Como o shoujo entrou na minha vida, bem, com Sailor Moon, claro. Mas eu realmente me rendi após conhecer um mangá de nome Mars. Em meados de 97/98, os parentes de uma amiga de infância trouxeram para mim, direto do Japão, 3 revistas: Nakayoshi, Shonen Jump (pra minha irmã, pois eu sempre a incluía nesses lances) e Betsufure. A Betsufure foi um choque. A capa vermelha, com um desenho lindo do Mars me encantou e eu adorei os desenhos desse mangá. Anos depois, quando fiquei doente seriamente, retornando à casa dos meus pais, procurei sobre Mars na internet e não me lembro que desejar tanto alguma outra coisa, como eu desejei poder ler, ter e desenhar como o mangá de Fuyumi Soryo. Me senti em casa e me entreguei de vez ao shoujo mangá.

Hoje, tento melhorar a cada dia e vencer os obstáculos da profissão de desenhista. Você deve estar pensando: "Coitada, arte no Brasil é mesmo complicado". Realmente, mas eu me refiro à outras pedras no caminho...
A maior delas é a insegurança. Eu tive que lidar com ela desde sempre, desde os tempos de Cavaleiros do Zodíaco. Era muito difícil lidar com a minha irmã. A sua simples existência era um desafio. Ela sempre desenhou melhor do que eu. Não uma coisa tipo Akira Toriyama e Yoshihiro Togashi, mas uma coisa tipo Takeshi Obata e Masami Kurumada com dengue hemorrágica. Competir com isso era muito difícil pra mim. Meus irmãos me apoiavam, mas isso não significaria nada se eu mesma não acreditasse em mim. E eu, mesmo me sentindo meio pra trás, não conseguia desistir. Um caso que ilustra bem essa história, foi quando, ainda no começo da febre, minha irmã e eu íamos nos encontros da nunca-existente-mas-inesquecível Abrademi-Rio, um reduto de fãs cariocas e desenhistas iniciantes. No meio desse pessoal, se destacava um grupinho de desenhistas, com direito a fanzine #0. A líder chegou a convidar minha irmã para integrar o time, mas a mim não. Elas não tinham como saber, mas eu era alucinada para fazer parte de um grupo de desenhistas! Eu era meio Van Gogh, sei lá, queria companhia, poder trocar idéias e ter amigos tão fãs de mangá quanto eu (eu ainda acalento esse sonho, mas acredito que parcerias são possíveis, mas um grupo, não). Resumo da ópera: fiquei muito triste. Ninguém tinha obrigação de me convidar também, até porque o meu desenho na época era mesmo podre, mas ainda assim eu fiquei magoada. Mas até episódios como esse não foram capazes de derrubar minha vontade. Passei por muitos altos e baixos depois dessa história. Aprendi muito e doei meu tempo, meu espírito e meu sangue pra minha arte. Cheguei em um ponto onde decidi que desenharia bem e treinei com afinco. Dei mais do que o melhor de mim, dei tudo de mim. Mas sei que posso me doar mais. A gente sempre pode se doar um pouco mais.

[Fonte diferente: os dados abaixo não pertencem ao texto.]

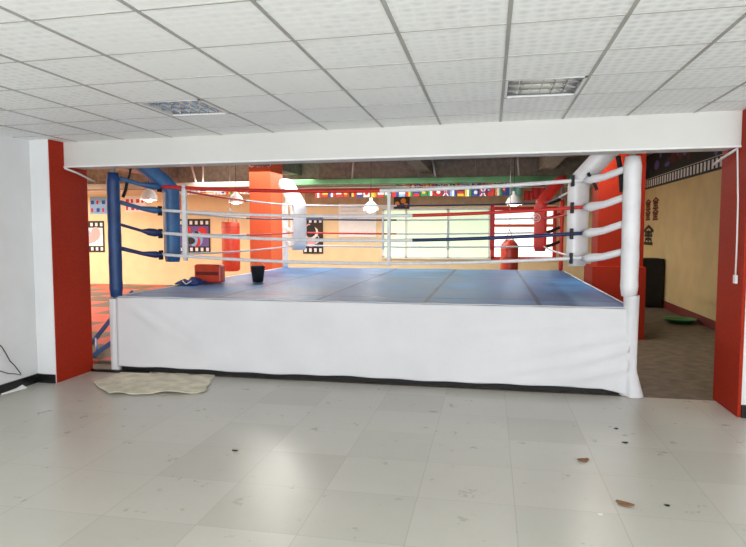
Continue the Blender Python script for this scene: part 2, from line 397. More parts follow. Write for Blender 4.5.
# windows of the back wall
def window(n, x0, x1, z0, z1, xb, mframe, mpane, bar=.05):
    bm = B(); y = HYB - .01
    box(bm, x0, x1, y - .03, y, z0, z1); o = struct('window_%d' % n, bm, mpane)
    fr = B()
    for x in [x0] + xb + [x1]:
        box(fr, x - bar / 2, x + bar / 2, y - .07, y - .03, z0, z1)
    for z in (z0, z1): box(fr, x0 - bar / 2, x1 + bar / 2, y - .07, y - .03, z - bar / 2, z + bar / 2)
    obj('window_frame', fr, mframe, o); return o
window(1, -3.1, -.03, .95, 2.36, [-2.42, -1.2], M['wmetal'], M['pane'], .07)
w2 = window(2, .06, 1.75, .95, 2.36, [], M['rrope'], M['wpane'], .1)
bxo('window_rail', M['orange'], w2, .06, 1.75, HYB - .09, HYB - .07, 1.84, 1.92)
# pillars in the hall
t = thing('square_pillar', 'orange red square pillar with white letters behind the ring', 'pillar', (-5.2, 14.0, 0))
bxo('shaft', M['orange'], t, -5.79, -5.24, 14, 14.85, 0, HZ)
tx = bpy.data.curves.new('letters', 'FONT'); tx.body = 'ours'; tx.size = .32; tx.extrude = .004; tx.align_x = 'CENTER'
to = bpy.data.objects.new('painted_letters', tx); COL.objects.link(to); tx.materials.append(FM['white'])
to.parent = t; pt = at(259.5, 167, 'Y', 13.99); to.location = Vector((pt.x, 13.992, pt.z)) - Vector((-5.2, 14.0, 0)); to.rotation_euler = (PI / 2, 0, 0)
t = thing('square_pillar', 'dark red square pillar behind the white ring corner post', 'pillar', (2.0, 10.6, 0))
bxo('shaft', M['red'], t, 1.70, 2.40, 10.3, 10.9, 0, HZ)
bxo('plinth', M['red'], t, 1.60, 2.40, 10.1, 10.98, 0, 1.15)

# ------------------------------------------------------------------ the boxing ring
DZ = .905
R0 = thing('boxing_ring', 'boxing ring with blue canvas, white skirt and four padded corner posts', 'boxing ring', (-1.5, 9.7, 0))
bm = B(); box(bm, -4.47, 1.44, 6.64, 12.85, 0, .86); obj('platform_base', bm, M['mblack'], R0)
bm = B()
def cfn(u, v):
    x = -4.53 + 6.00 * u; y = 6.565 + 6.4 * v
    return (x, y, DZ + .004 * math.sin(x * 5 + y * 2) * math.sin(y * 3) + (.0 if 0 < u < 1 and 0 < v < 1 else -.012))
grid(bm, 80, 80, cfn)
obj('canvas', bm, M['canvas'], R0, solid=.02)
# front skirt with folds
def fold(x, z):
    d = .004 * math.sin(x * 2.1 + z * 1.5) + .004 * math.sin(x * 4.7 - z * 3)
    for (cx, cz, ang, w, a, ln) in ((1.0, .55, .22, .05, .020, .9), (.8, .34, .25, .045, .018, .8), (1.1, .22, .32, .05, .022, .7), (.6, .14, .2, .04, .014, .8), (1.0, .76, .12, .05, .012, 1.0), (1.2, .42, .35, .04, .016, .5),
                                    (-3.9, .6, -.5, .06, .010, .8), (-3.4, .45, -.6, .07, .010, .9), (-4.2, .8, -.7, .05, .010, .5), (-2.2, .5, -.4, .09, .008, 1.0), (-.7, .5, .25, .09, .006, 1.2)):
        dx, dz = x - cx, z - cz; p = -dx * math.sin(ang) + dz * math.cos(ang); q = dx * math.cos(ang) + dz * math.sin(ang)
        d += a * math.exp(-(p / w) ** 2 - (q / ln) ** 2)
    return d
bm = B()
def sfn(u, v):
    x = -4.44 + 5.86 * u
    lo = .072 + .006 * math.sin(x * 3) + .004 * math.sin(x * 11)
    if x > 1.15: lo -= (x - 1.15) * .2
    z = DZ - .0 - (DZ - lo) * v if v > 0 else DZ + .006
    y = 6.575 - .012 - fold(x, z) * min(1, v * 4) - .02 * v
    return (x, y, z)
grid(bm, 200, 44, sfn); obj('front_skirt', bm, M['skirt'], R0, solid=.004)
bm = B()
grid(bm, 120, 2, lambda u, v: (-4.52 + 5.97 * u, 6.556 + .06 * v, DZ + .014 + .002 * math.sin(u * 60)))
obj('skirt_hem', bm, M['skirt'], R0, solid=.006)
for sx, nm in ((-4.535, 'side_skirt'), (1.462, 'side_skirt')):
    bm = B(); s = -1 if sx < 0 else 1
    grid(bm, 80, 12, lambda u, v: (sx + s * (.012 * math.sin(u * 50) * v), 6.66 + 6.25 * u, DZ + .012 - (DZ - .05) * v)); obj(nm, bm, M['skirt'], R0, solid=.006)
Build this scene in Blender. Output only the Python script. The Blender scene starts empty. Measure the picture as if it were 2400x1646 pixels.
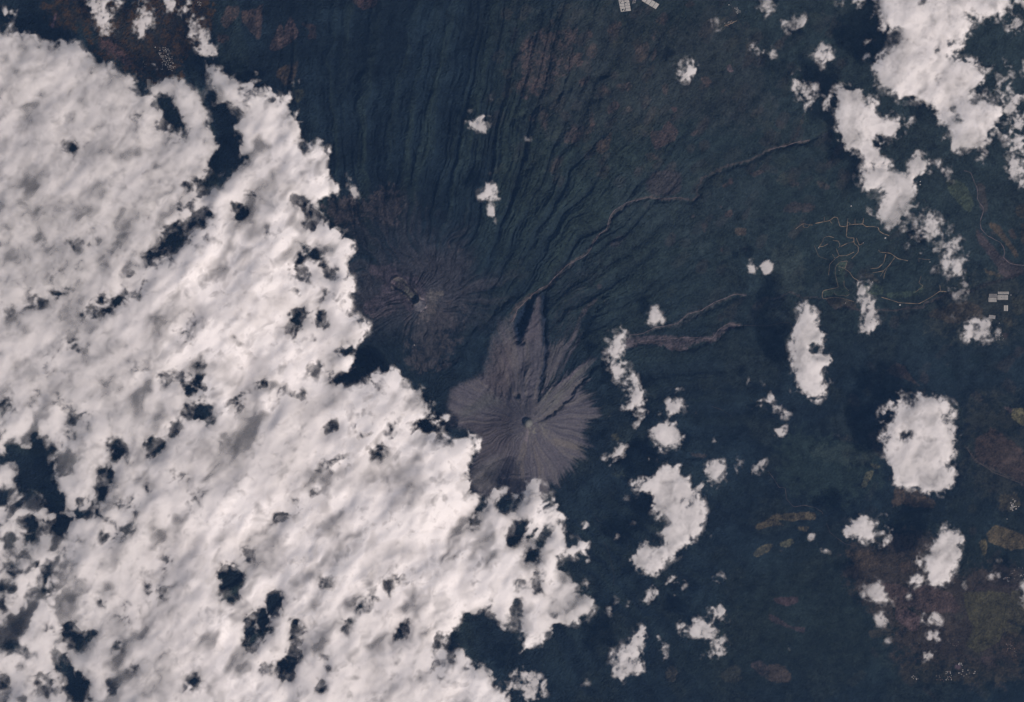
import bpy, math, re
import numpy as np
# ------------------------------------------------------------------ camera, world, sun, exposure
# One unit is 100 m.  The photograph looks straight down from orbit on two volcanoes.
S = 0.148                    # units per photograph pixel at the level of the plain
HC = 3400.0                  # camera height
scene = bpy.context.scene
cam = bpy.data.cameras.new("camera"); camo = bpy.data.objects.new("camera", cam)
scene.collection.objects.link(camo); scene.camera = camo
camo.location = (0, 0, HC); camo.rotation_euler = (0, 0, 0)
cam.sensor_fit = 'HORIZONTAL'; cam.angle = 2 * math.atan(1200 * S / HC)
cam.clip_start = 10; cam.clip_end = 20000
SUN_EL = math.radians(51); SUN_AZ = math.radians(-43)      # the sun stands to the lower right of the picture
world = bpy.data.worlds.new("World"); scene.world = world; world.use_nodes = True
nt = world.node_tree; bg = nt.nodes["Background"]
sky = nt.nodes.new("ShaderNodeTexSky"); sky.sky_type = 'NISHITA'; sky.sun_disc = False
sky.sun_elevation = SUN_EL; sky.sun_rotation = math.pi / 2 - SUN_AZ
nt.links.new(sky.outputs[0], bg.inputs[0]); bg.inputs[1].default_value = 0.05
sl = bpy.data.lights.new("sun", 'SUN'); sl.energy = 4.0; sl.angle = math.radians(0.5); sl.color = (1.0, 0.90, 0.84)
so = bpy.data.objects.new("sun", sl); scene.collection.objects.link(so)
so.rotation_euler = (0, math.pi / 2 - SUN_EL, SUN_AZ); so.location = (0, 0, 200)
scene.view_settings.view_transform = 'Standard'; scene.view_settings.look = 'None'
scene.view_settings.exposure = 0.0; scene.view_settings.gamma = 1.0
scene.cycles.transparent_max_bounces = 24
scene.cycles.max_bounces = 6; scene.cycles.diffuse_bounces = 3; scene.cycles.volume_bounces = 1
TERRAIN_STEP = 2; CLOUD_STEP = 2

# ------------------------------------------------------------------ numpy tools
X0, Y0, X1, Y1 = -120, -120, 2520, 1776       # extent of the fine grid, photograph pixels
ST = 2
gx = np.arange(X0, X1 + 1, ST, dtype=np.float64); gy = np.arange(Y0, Y1 + 1, ST, dtype=np.float64)
GX, GY = np.meshgrid(gx, gy)
H_, W_ = GX.shape

def spectral(shape, beta, seed, lo=0, hi=1e9, ani=1.0, ang=0.0):
    """gaussian noise with power law spectrum; lo, hi wavelengths in samples; stretched by ani along ang"""
    rng = np.random.default_rng(seed)
    fy = np.fft.fftfreq(shape[0])[:, None]; fx = np.fft.rfftfreq(shape[1])[None, :]
    u = fx * math.cos(ang) + fy * math.sin(ang); v = -fx * math.sin(ang) + fy * math.cos(ang)
    f = np.sqrt((u * ani) ** 2 + v ** 2); f[0, 0] = 1e-6
    A = f ** (-beta / 2.0)
    A *= np.exp(-(f * lo) ** 2) if lo > 0 else 1
    A *= 1 - np.exp(-(f * hi) ** 2) if hi < 1e8 else 1
    A[0, 0] = 0
    n = np.fft.irfft2(np.fft.rfft2(rng.standard_normal(shape)) * A, s=shape)
    return (n / n.std()).astype(np.float32)

def bil(F, y, x):
    h, w = F.shape
    y = np.clip(y, 0, h - 1.001); x = np.clip(x, 0, w - 1.001)
    iy = y.astype(np.int32); ix = x.astype(np.int32); fy = y - iy; fx = x - ix
    return F[iy, ix] * (1 - fy) * (1 - fx) + F[iy + 1, ix] * fy * (1 - fx) + F[iy, ix + 1] * (1 - fy) * fx + F[iy + 1, ix + 1] * fy * fx

def blur(F, s):
    """gaussian blur by three box passes, s in samples"""
    if s < 0.4: return F
    r = max(1, int(round(math.sqrt(12 * s * s / 3 + 1)) // 2))
    k = 2 * r + 1
    for _ in range(3):
        for ax in (0, 1):
            P = np.pad(F, [(r + 1, r) if a == ax else (0, 0) for a in (0, 1)], mode='edge')
            c = np.cumsum(P, axis=ax, dtype=np.float64)
            F = (c[k:] - c[:-k]) / k if ax == 0 else (c[:, k:] - c[:, :-k]) / k
    return F.astype(np.float32)

def sstep(a, b, x):
    t = np.clip((x - a) / (b - a), 0, 1); return t * t * (3 - 2 * t)

def path(s):
    """'CR: x,y x,y' : points read in tile column C row R, 600x400 photograph pixels enlarged 3.873 times"""
    c = r = 0; out = []
    for tok in s.split():
        if tok.endswith(':'): c, r = int(tok[0]), int(tok[1])
        else:
            x, y = tok.split(','); out.append((c * 600 + float(x) / 3.8733, r * 400 + float(y) / 3.8733))
    return np.array(out)

def raster(pts, xs, ys):
    m = np.zeros((len(ys), len(xs)), bool)
    n = len(pts)
    for i in range(n):
        (xa, ya), (xb, yb) = pts[i], pts[(i + 1) % n]
        if ya == yb: continue
        if ya > yb: xa, ya, xb, yb = xb, yb, xa, ya
        rows = np.where((ys >= ya) & (ys < yb))[0]
        if len(rows) == 0: continue
        xc = xa + (ys[rows] - ya) / (yb - ya) * (xb - xa)
        m[rows] ^= xs[None, :] > xc[:, None]
    return m

def region(s, soft=0.0, xs=gx, ys=gy):
    m = raster(path(s), xs, ys).astype(np.float32)
    return blur(m, soft / ST) if soft else m

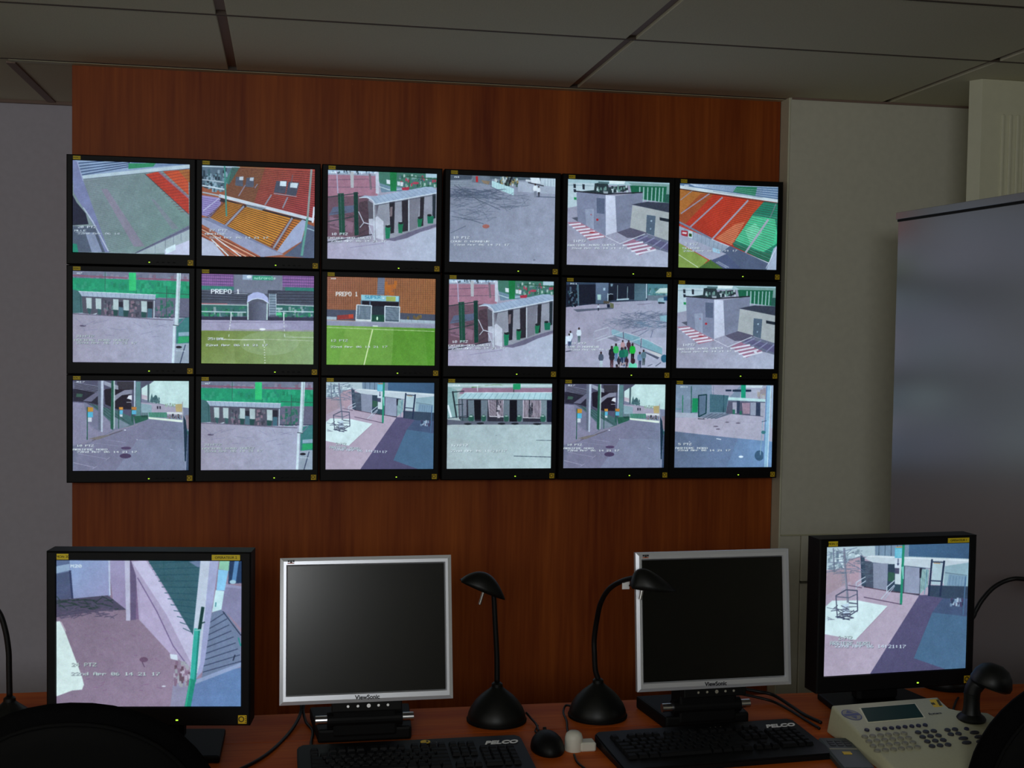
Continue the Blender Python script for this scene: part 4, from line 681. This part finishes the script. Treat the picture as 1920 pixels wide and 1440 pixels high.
COLX = [-1.0524, -.6348, -.2130, .2120, .6354, 1.0527]; ROWZ = [2.0466, 1.68, 1.3145]
SHOWS = ['the empty grey stand with a red block', 'the orange lower stand under a red upper stand', 'the curved-roof turnstile shelter, top row', 'the empty yard with branch shadows',
 'the white corner building with striped ground, top row', 'the orange, red and green seating blocks', 'the small shelter before a green hedge, middle row',
 'the arched players tunnel and PREPO 1', 'the SUPER dugout above green pitch and PREPO 1', 'the curved-roof turnstile shelter, middle row', 'a courtyard with a small crowd in green',
 'the white corner building with striped ground, middle row', 'the path under the stand, bottom left corner of the wall', 'the small shelter before a green hedge, bottom row',
 'the tree and pink paving at wall size', 'the shelter seen square on behind pale concrete', 'the path under the stand, between shelter and gate pictures', 'the open gate beyond blue shaded ground']
for i in range(18):
    r, c = divmod(i, 6)
    black_monitor('black wall monitor showing ' + SHOWS[i], i + 1, SCREEN_ORDER[i], (COLX[c], 0, ROWZ[r]), 0, 'monitors on the video wall')

# ================================================================== THE DESK
DZ = .75
dk = thing('console_desk', 'long orange-brown veneered console desk under the monitor wall', 'desk', (0, -1.6, 0))
def rel(o, base): o.location = Vector(o.location) - Vector(base); return o
def dpart(name, bm, m): return rel(obj(name, bm, m, dk), (0, -1.6, 0))
dpart('rear_worktop', prism([(-1.75, -1.607), (1.40, -1.607), (1.40, -1.415), (-.93, -1.415), (-.93, -1.16), (-1.75, -1.16)], DZ - .03, DZ - .001), 'desk_veneer')
dpart('front_worktop', bx(-1.75, 1.40, -2.02, -1.611, DZ - .03, DZ, .002), 'desk_veneer')
dpart('support_rail', bx(-1.7, 1.35, -1.64, -1.58, DZ - .07, DZ - .03), 'matt_black')
for x in (-1.74, -.30, .70): dpart('end_panel', bx(x, x + .03, -1.98, -1.43, 0, DZ - .03), 'desk_veneer')
dpart('modesty_panel', bx(-1.71, .70, -1.475, -1.457, .15, DZ - .03), 'desk_veneer')

# ================================================================== OPERATOR MONITORS (black, on the desk)
def desk_stand(t, z_low, wide):
    # t is centred on the picture; z_low = desk height in its frame
    obj('stand_base', prism([(-wide / 2, -.02), (wide / 2, -.02), (wide / 2 - .02, .16), (-wide / 2 + .02, .16)], z_low, z_low + .016, .005), 'matt_black', t)
    obj('stand_neck', bx(-.055, .055, .075, .115, z_low + .014, .02, .008), 'matt_black', t)
tL = black_monitor('black desk monitor with OPERATEUR sticker showing a pink path beside a wall and steps', 20, 'wall_and_steps', (-.814, -1.693, 1.015), R(-7.4), 'black monitors on the desk', 'OPERATEUR 2')
desk_stand(tL, DZ - 1.015, .30)
tR = black_monitor('black desk monitor beside the beige control keyboard, showing tree and pink paving', 19, 'tree_and_pink_paving', (.894, -1.626, 1.007), R(3.7), 'black monitors on the desk', 'OPERATEUR 1')
desk_stand(tR, DZ - 1.007, .28)

# ================================================================== SILVER MONITORS
def silver_monitor(label, loc, rz, tilt, base_x, ydesk):
    t = thing('silver_monitor', label, 'monitor', loc, rz, 'silver framed monitors on the desk')
    Tm = Matrix.Rotation(-tilt, 4, 'X')
    w, h = .370, .3085; sw, sh = .3379, .2703
    def tb(bm): bm.transform(Tm); return bm
    fr = obj('frame', tb(frame_bm(w, h, sw, sh, .0015, .014, .0075, .005, .0022)), 'silver_plastic', t)
    obj('back_shell', tb(bx(-.175, .175, .013, .045, -.148, .143, .01)), 'matt_black', t)
    me = screen_mesh(sw, sh, .003, MATS['dark_glass']); me.transform(Tm); obj('screen', me, None, t)
    lg = upright(lettering('ViewSonic', .0125, bold=.0004), .0, -.0006, -.1455); lg.transform(Tm); obj('lettering', lg, 'logo_dark', fr)
    b = bmesh.new()
    for dx in (-.005, 0, .005): bx(-.162 + dx - .0022, -.162 + dx + .0022, -.0008, 0, .1425 + (abs(dx) * .3), .1480, bm=b)
    obj('emblem', tb(b), 'logo_dark', fr); obj('emblem_base', tb(bx(-.1695, -.1555, -.0008, 0, .1405, .1425)), 'orange_mark', fr)
    # chin with five buttons under the frame
    ch = obj('chin', tb(prism([(-.075, .004), (.075, .004), (.075, .03), (-.075, .03)], -.176, -.150, .003)), 'matt_black', t)
    for k, dx in enumerate((-.041, -.020, .003, .024, .044)):
        rr = .0042 if k == 2 else .0028
        bb = cyl((dx, .0025, -.1635), (dx, .006, -.1635), rr, 12)
        obj('button', tb(bb), 'chrome', t)
    zd = DZ - loc[2]
    obj('neck', prism([(-.070, .026), (.070, .026), (.070, .085), (-.070, .085)], zd + .012, -.03, .006), 'matt_black', t)
    hg = obj('hinge', cyl((-.082, .040, zd + .048), (.082, .040, zd + .048), .017, 20), 'matt_black', t)
    for s in (-1, 1): obj('hinge_cap', cyl((s * .080, .040, zd + .048), (s * .107, .040, zd + .048), .0098, 20), 'chrome', hg)
    obj('base', prism([(-.102, .028), (.102, .028), (.115, .20), (-.115, .20)], zd, zd + .030, .006), 'matt_black', t)
    return t
silver_monitor('silver framed monitor with a pale sheen on its dark screen', (-.363, -1.665, 1.008), R(.6), R(11), 0, 0)
silver_monitor('silver framed monitor with black screen, partly behind a lamp head', (.419, -1.676, 1.009), R(2.5), R(6), 0, 0)

# ================================================================== LAMPS
def hood_bm(p0, p1, width, height, lean=.0, tip=.5):
    """An open hood: long shell from p0 to p1, arched above the axis and open below."""
    b = bmesh.new(); A = Vector(p0); B = Vector(p1); ax = B - A; side = Vector((0, 1, 0)); up = ax.cross(side).normalized()
    if up.z < 0: up = -up
    outer = []; inner = []; N, M = 16, 12
    for i in range(N + 1):
        s = i / N; w_ = width * (max(.02, math.sin(math.pi * (.06 + .88 * s))) ** .6); h_ = height * max(.03, math.sin(math.pi * (s ** tip) * .96 + .06)) ** .9
        ro = []; ri = []
        for k in range(M + 1):
            a = math.pi * k / M
            q = A + ax * s + side * (math.cos(a) * w_) + up * (math.sin(a) * h_)
            ro.append(b.verts.new(q)); ri.append(b.verts.new(A + ax * s + side * (math.cos(a) * (w_ * .93)) + up * (math.sin(a) * h_ * .88 - .0006)))
        outer.append(ro); inner.append(ri)
    for L_, flip in ((outer, 0), (inner, 1)):
        for i in range(N):
            for k in range(M):
                f = (L_[i][k], L_[i][k + 1], L_[i + 1][k + 1], L_[i + 1][k]); b.faces.new(f[::-1] if flip else f)
    for i in range(N):
        for k in (0, M): b.faces.new((outer[i][k], outer[i + 1][k], inner[i + 1][k], inner[i][k]))
    for i in (0, N):
        for k in range(M): b.faces.new((outer[i][k], outer[i][k + 1], inner[i][k + 1], inner[i][k]))
    return b
def lamp(label, base, arm, hood, width, height, handle, cord=None, tip=.5):
    t = thing('desk_lamp', label, 'lamp', base, 0, 'black gooseneck desk lamps'); B = Vector(base)
    L = lambda p: tuple(Vector(p) - B)
    prof = [(r_ * .93, z_ * .84) for r_, z_ in [(.0, 0), (.068, 0), (.0715, .004), (.0725, .012), (.071, .022), (.065, .038), (.054, .056), (.040, .072), (.026, .084), (.017, .092), (.014, .096), (.0135, .104), (.009, .108), (0, .109)]]
    obj('base', lathe(prof, 44), 'lamp_black', t, smooth=True)
    obj('base_rim', lathe([(.064, 0), (.0693, .001), (.070, .006), (.068, .009), (.066, .009)], 44), 'matt_black', t, smooth=True)
    a = obj('gooseneck', tube([L(p) for p in arm], .0064, 12, 8, .0056), 'rubber_black', t, smooth='all')
    if hood:
        h = obj('lamp_shade', hood_bm(L(hood[0]), L(hood[1]), width, height, tip=tip), 'lamp_black', t, smooth='all')
        mid = (Vector(L(hood[0])) + Vector(L(hood[1]))) / 2
        obj('bulb', lathe([(0, -.012), (.008, -.01), (.011, 0), (.008, .008), (0, .010)], 16, mid.x, mid.y, mid.z + height * .35), 'dark_glass', h, smooth='all')
        obj('handle', cyl(L(handle[0]), L(handle[1]), .0036, 12), 'chrome', t, smooth=True)
    if cord: obj('cord', tube([L(p) for p in cord], .0026, 8, 8), 'rubber_black', t, smooth='all')
    return t
lamp('black desk lamp with straight neck, its head tipped to the left', (-.053, -1.53, DZ - .001), [(-.053, -1.53, .84), (-.0545, -1.53, .90), (-.059, -1.53, .97), (-.064, -1.53, 1.045), (-.066, -1.53, 1.058)],
     ((-.142, -1.53, 1.078), (-.040, -1.53, 1.034)), .034, .040, ((-.088, -1.545, 1.062), (-.099, -1.545, 1.026)),
     [(.017, -1.53, .765), (.024, -1.55, .758), (.028, -1.59, .757), (.024, -1.64, .757)], tip=.85)
lamp('black desk lamp with arched neck and a paper tag, reaching over the dark-screened monitor', (.188, -1.53, DZ - .001),
     [(.188, -1.53, .838), (.181, -1.53, .86), (.178, -1.53, .90), (.177, -1.53, .935), (.179, -1.545, .985), (.178, -1.58, 1.030), (.187, -1.61, 1.066), (.200, -1.65, 1.091), (.214, -1.70, 1.110), (.235, -1.735, 1.118)],
     ((.203, -1.735, 1.098), (.302, -1.735, 1.090)), .036, .043, ((.229, -1.745, 1.104), (.223, -1.745, 1.073)),
     [(.13, -1.51, .77), (.120, -1.49, .765), (.108, -1.52, .758), (.102, -1.58, .757), (.09, -1.64, .757), (.085, -1.685, .757)])
t = [o for o in bpy.data.objects if o.get('category') == 'lamp'][-1]
obj('tag', bx(-.0085, .0085, -.0062, -.0054, -.009, .009, .0002), 'logo_white', t, loc=(.211 - .188, -.135, 1.089 - .749))
obj('tag', bx(-.0095, .0075, -.0072, -.0066, .0095, .0135, .0002), 'logo_white', t, loc=(.211 - .188, -.135, 1.089 - .749))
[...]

Ser você mesmo, na minha concepção é antes de mais nada, ser sincero com seus sentimentos. Eu queria desenhar, eu queria fazer mangá e seria necessário uma força bíblica para me impedir. Eu amava o que fazia, eu amava o processo por completo e mesmo quando a insegurança insistia em bater na porta (seja por comentários depreciativos, por paranóias pessoais ou por indiferença de algumas pessoas próximas) ela dava de cara com a minha amiga determinação e dava meia volta. Maior do qualquer coisa é a minha vontade de desenhar. Um longo caminho ainda me espera nessa queda de braço. Conquistar um espaço e respeito ainda é uma luta pra mim. Meu jeito tímido e minha confiança frágil ainda me rendem muita dor de cabeça. É sempre mais fácil acreditar que as pessoas não gostam de mim e nem do meu desenho, do que tentar entender que não é necessário agradar a todos para ter sucesso. Lições que são sempre aprendidas com tentaiva e erro, tentativa e acerto, tentativa e recomeço. Como a vida costuma ser para aqueles que tentam vivê-la, certo?

Dedicação e esforço faz um artista, seja ele músico, pintor, ator ou o que for. Sei que minha vida, se seguir o rumo que desejo para ela, será de eterna dedicação e esforço. Sempre desenhando e me aperfeiçoando. Talvez, pra quem vê de fora, é estranho alguém dedicar tanto do seu tempo em uma mesa de desenho, tentando dominar uma caneta nanquim ou pesquisando novas narrativas e referências, mas acredito que quem tem um sonho ou uma meta, deve compreender. Desenhar pra mim deixou de ser um hobby, quando eu percebi que não conseguiria ser eu mesma em nenhuma outra coisa no mundo, do que sou diante de uma folha em branco. Nesse momento eu sou Tabby Kink, eu sou Roberta, eu sou livre.